When kids say "trick-or-treat," it's unlikely that they have potatoes in mind for the treat. Getting a spud almost sounds like a trick, but on Halloween, some tricks are more merry than mean. It may not even be that outlandish to receive a potato, after all, considering it wasn't always candy that was handed out on Halloween, per History.

The Halloween tradition, in its very early form, goes way back. According to National Geographic, the ancient Celtic New Year is the oldest ancestor of Halloween. Over time, it merged with other holidays, such as All Saints' Day and Guy Fawkes Night, per History. "Soul food" pastries, nuts, fruits, and even ale were historically given away as treats. During the early 20th century, these traditions were brought over to the U.S., and modern-day Halloween took shape, with candy companies inserting themselves into the fun circa the mid-1900s. Nowadays, it's still standard to give out candy, but clearly, there is precedent for shaking things up a bit.

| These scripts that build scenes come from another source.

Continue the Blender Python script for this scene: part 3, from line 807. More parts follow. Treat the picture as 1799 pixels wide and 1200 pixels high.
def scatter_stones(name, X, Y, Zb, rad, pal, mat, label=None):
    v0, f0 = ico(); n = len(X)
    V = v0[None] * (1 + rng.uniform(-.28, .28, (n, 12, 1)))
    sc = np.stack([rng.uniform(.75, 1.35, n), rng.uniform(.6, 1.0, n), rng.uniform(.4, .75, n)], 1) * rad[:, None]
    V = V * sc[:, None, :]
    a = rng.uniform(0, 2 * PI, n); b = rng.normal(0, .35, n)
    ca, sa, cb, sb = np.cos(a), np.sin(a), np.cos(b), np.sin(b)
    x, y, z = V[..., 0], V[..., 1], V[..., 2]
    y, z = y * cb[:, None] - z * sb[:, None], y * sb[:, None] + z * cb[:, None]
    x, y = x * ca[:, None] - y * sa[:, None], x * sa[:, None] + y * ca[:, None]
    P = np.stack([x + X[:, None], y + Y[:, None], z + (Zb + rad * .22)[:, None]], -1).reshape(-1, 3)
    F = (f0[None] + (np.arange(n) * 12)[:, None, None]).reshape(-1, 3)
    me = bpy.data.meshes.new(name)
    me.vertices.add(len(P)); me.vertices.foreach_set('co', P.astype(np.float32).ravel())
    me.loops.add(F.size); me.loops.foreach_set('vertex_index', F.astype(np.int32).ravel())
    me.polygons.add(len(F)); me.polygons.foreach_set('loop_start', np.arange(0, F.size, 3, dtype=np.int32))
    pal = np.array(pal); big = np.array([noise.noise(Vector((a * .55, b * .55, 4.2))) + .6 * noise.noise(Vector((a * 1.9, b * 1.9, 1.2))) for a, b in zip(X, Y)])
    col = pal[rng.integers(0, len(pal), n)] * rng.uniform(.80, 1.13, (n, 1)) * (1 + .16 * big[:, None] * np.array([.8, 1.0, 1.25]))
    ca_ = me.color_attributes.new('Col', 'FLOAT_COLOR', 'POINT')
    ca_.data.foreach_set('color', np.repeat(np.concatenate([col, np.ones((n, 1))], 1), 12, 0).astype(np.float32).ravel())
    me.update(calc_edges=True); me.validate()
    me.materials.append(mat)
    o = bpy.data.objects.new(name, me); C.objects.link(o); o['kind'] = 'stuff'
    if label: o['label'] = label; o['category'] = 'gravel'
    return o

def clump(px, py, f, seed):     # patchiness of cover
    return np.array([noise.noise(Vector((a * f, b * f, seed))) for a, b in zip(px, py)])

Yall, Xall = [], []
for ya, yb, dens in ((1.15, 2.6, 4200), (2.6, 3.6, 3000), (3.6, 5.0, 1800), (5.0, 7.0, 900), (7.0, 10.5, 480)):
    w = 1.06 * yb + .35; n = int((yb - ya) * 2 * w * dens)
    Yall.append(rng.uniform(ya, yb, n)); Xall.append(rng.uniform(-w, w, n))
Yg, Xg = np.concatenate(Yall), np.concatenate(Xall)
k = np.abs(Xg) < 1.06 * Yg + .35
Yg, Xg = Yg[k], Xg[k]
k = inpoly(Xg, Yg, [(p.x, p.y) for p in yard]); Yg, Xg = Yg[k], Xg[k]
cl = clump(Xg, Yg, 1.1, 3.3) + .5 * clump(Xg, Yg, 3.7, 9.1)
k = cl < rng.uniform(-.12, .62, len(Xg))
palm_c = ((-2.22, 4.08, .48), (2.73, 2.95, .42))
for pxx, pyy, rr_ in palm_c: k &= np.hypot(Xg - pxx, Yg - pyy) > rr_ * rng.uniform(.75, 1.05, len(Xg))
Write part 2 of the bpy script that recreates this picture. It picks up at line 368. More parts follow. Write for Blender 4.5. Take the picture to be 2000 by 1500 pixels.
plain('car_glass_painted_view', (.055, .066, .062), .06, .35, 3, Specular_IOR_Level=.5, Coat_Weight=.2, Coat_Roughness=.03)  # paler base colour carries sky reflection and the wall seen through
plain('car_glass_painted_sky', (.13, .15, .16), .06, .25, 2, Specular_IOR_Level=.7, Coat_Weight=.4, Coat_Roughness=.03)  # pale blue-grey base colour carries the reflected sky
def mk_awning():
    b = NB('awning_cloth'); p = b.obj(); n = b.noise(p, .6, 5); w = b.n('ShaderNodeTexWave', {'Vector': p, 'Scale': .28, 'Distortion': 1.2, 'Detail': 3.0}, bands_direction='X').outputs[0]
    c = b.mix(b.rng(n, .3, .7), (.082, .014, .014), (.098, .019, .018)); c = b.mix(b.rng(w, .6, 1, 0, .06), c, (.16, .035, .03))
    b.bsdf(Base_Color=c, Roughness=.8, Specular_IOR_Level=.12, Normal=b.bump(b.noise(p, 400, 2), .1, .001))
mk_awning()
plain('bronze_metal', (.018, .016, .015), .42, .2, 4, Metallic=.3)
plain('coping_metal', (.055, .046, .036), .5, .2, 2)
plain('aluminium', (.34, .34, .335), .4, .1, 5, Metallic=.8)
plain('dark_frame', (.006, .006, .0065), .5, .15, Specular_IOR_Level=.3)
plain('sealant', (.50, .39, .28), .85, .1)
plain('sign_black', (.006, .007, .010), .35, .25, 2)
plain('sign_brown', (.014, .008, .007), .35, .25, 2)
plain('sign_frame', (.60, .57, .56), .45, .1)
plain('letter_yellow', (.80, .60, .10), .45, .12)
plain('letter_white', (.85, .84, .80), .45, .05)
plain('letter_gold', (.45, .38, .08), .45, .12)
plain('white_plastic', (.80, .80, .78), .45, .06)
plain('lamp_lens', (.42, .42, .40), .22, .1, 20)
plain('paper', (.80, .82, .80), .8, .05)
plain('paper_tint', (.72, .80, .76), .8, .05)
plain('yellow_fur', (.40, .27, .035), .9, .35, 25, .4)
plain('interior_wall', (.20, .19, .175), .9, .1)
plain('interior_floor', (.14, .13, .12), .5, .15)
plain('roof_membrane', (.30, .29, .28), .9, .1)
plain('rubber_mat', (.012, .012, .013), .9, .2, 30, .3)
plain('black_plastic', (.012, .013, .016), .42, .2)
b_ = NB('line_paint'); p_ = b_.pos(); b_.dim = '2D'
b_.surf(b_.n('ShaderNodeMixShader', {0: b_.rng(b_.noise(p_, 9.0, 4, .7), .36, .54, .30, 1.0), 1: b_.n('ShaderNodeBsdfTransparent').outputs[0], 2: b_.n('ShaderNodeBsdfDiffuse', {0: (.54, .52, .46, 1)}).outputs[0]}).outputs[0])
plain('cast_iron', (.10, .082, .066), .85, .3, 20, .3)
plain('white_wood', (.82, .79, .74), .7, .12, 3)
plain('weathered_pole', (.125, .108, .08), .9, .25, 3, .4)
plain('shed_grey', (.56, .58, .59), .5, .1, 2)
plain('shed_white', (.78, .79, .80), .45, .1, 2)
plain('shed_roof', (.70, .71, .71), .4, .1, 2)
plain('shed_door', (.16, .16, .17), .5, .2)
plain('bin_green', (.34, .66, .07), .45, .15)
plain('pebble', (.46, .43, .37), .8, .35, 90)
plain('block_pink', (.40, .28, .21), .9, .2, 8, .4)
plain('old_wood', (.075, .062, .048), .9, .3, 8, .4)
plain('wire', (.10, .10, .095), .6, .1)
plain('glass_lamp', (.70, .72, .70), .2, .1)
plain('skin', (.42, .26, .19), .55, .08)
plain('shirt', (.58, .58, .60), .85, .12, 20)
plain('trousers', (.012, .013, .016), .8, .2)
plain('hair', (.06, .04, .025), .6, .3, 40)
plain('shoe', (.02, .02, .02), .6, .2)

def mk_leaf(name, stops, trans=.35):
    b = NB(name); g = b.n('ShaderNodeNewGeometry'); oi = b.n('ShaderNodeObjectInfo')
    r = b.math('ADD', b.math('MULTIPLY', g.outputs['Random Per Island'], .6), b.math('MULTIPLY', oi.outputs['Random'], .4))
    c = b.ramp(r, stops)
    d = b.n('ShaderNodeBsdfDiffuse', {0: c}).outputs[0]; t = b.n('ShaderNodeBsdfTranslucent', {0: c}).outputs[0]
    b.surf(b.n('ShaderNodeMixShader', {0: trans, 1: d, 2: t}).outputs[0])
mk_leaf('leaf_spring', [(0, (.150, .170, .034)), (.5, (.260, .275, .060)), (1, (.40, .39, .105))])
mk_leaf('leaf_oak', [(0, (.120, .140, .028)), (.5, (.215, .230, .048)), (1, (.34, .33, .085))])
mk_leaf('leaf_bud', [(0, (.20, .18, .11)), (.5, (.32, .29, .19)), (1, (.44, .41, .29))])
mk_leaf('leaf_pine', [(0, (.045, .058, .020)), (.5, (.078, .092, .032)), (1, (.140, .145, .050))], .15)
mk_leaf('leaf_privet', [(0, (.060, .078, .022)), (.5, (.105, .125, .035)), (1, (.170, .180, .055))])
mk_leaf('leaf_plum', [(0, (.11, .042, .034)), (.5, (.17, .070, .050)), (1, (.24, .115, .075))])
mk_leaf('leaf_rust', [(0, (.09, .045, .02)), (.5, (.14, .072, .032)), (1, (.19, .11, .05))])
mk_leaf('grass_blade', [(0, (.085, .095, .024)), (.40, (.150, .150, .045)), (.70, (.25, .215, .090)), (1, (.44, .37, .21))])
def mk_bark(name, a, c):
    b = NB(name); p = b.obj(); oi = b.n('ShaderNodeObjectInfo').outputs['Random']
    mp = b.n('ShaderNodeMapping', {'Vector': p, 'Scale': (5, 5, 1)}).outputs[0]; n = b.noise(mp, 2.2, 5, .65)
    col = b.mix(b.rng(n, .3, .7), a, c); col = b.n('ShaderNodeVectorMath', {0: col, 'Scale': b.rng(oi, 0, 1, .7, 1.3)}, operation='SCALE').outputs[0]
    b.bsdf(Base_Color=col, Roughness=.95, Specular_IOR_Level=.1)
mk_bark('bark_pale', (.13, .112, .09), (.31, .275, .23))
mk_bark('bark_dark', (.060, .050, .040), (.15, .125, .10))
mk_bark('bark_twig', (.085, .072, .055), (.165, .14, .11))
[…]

One Milwaukee resident, Sarah Ross decided to give out potatoes this Halloween. As documented by Boredpanda, this social experiment was announced via Facebook post, and throughout the night, Ross commented on the results. 

A child grabbed the first spud, showing it off to everyone in the neighborhood. One teen girl inquired what would happen if she took a potato. "You'd have a potato!" Ross replied. Parents were confused, but the children eventually got into it. Trick-or-treaters specifically showed up to get the spuds, with one steampunk-dressed group shouting "Potato Gang!" It didn't matter that Ross didn't have Halloween decorations set out. In the end, they gave out 46 potatoes in less than two hours, with the final group fighting over the last one. Pencils were also offered, but those didn't catch on, per Boredpanda.

Ross capitalized on their success. So, what's the conclusion of this experiment? Even though children are conditioned to expect candy on Halloween, potatoes still seem sweet enough to satisfy those with an open mind.